FCC Shifting Definition of ‘Universal Service’ to Focus More on Broadband, Less on Voice

FCCThe way in which the Federal Communications Commission pursues its mission of ensuring that residents of every part of the United States have access to telecommunications services at reasonable prices is being re-evaluated to give greater importance to newer technologies. The method of funding “universal service” is also very likely to change, perhaps lowering the amount that the average telecom consumer pays in the form of costs passed through to them by telecom carriers.

Most telecom consultants think changes to the FCC’s universal service priorities, which were formally proposed in October, are long overdue. Over the last decade especially, advances in information technology in general and the convergence of IT and telecom in particular have made the FCC’s original narrow goal of fostering wireline telephone service to all Americans less relevant.

In a move that had been eagerly anticipated for months, the FCC voted unanimously on Oct. 27 to adopt a plan that would essentially redefine universal service and reform the way that efforts to establish and maintain universal service are funded. The centerpiece of the plan is the creation of the Connect America Fund, which would emphasize bringing broadband and mobile services to geographic areas that might otherwise go unserved by these technologies.

Until now, the FCC had focused much of its efforts to foster universal access to telecommunications on traditional wireline voice telephone service. Through the Universal Service Fund (USF), established by the Telecommunications Act of 1996, subsidies are given to telecom carriers in order to lower the price tag of basic telephone service for low-income users and for people living in “high-cost” areas. High-cost areas are rural, low-population or insular areas that have few revenue-generating customers in relation to the infrastructure expenditures that must be made to serve them. Without subsidies, phone service in these areas would be prohibitively expensive for many residents, if it existed at all. Subsidies enable carriers to profitably serve these areas while charging rates that are comparable to those in urban areas.

Although the FCC states that it still wants to “preserve and advance the universal availability of voice service,” the Connect America Fund (CAF) will be oriented toward bringing broadband services to even “the most remote areas of the nation.” The FCC plans to effectively terminate the USF by 2018, completely replacing the USF program for high-cost areas with the Connect America Fund and making the CAF the main mechanism for achieving its new universal service goals.

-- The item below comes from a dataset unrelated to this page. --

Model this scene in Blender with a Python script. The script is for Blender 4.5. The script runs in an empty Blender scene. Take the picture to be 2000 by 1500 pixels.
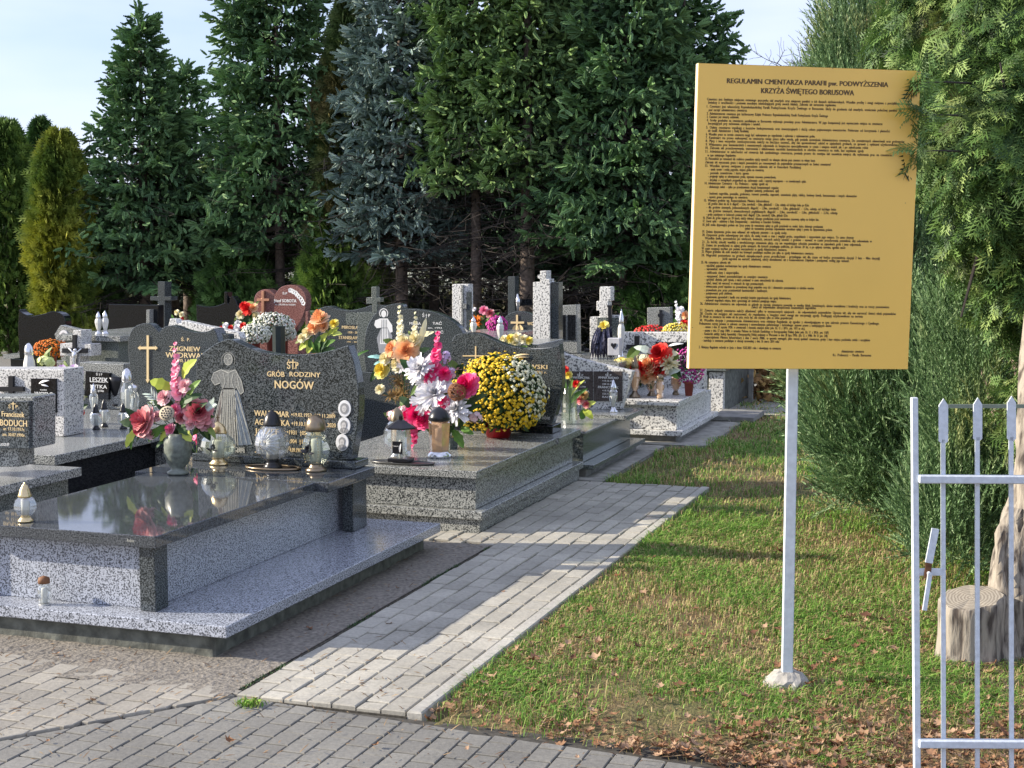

The CAF will also be a vehicle for realizing the National Broadband Plan, which calls for broadband services to be made accessible to every American by 2020. The Plan was promulgated two years ago by the FCC as required by the American Recovery and Reinvestment Act passed in 2009. To be eligible to participate in the CAF, telecom carriers will be required to offer both voice and broadband services.

Funding for the CAF will follow a different model than the one established for the USF, but the details of the funding mechanism have to be worked out. Not surprisingly, exactly who pays how much to support universal broadband service, how the money is collected and how it is disbursed are likely to be contentious issues. Major changes to intercarrier compensation (ICC) – the fees that telecom carriers pay one another for handling each other’s traffic – will also be made in concert with the revamping of the universal service program. Telecom customers are ultimately the ones who pay universal service and ICC fees as part of their phone bills, and fortunately for them, one of the FCC’s stated goals is to reduce costs that are passed through to end-users.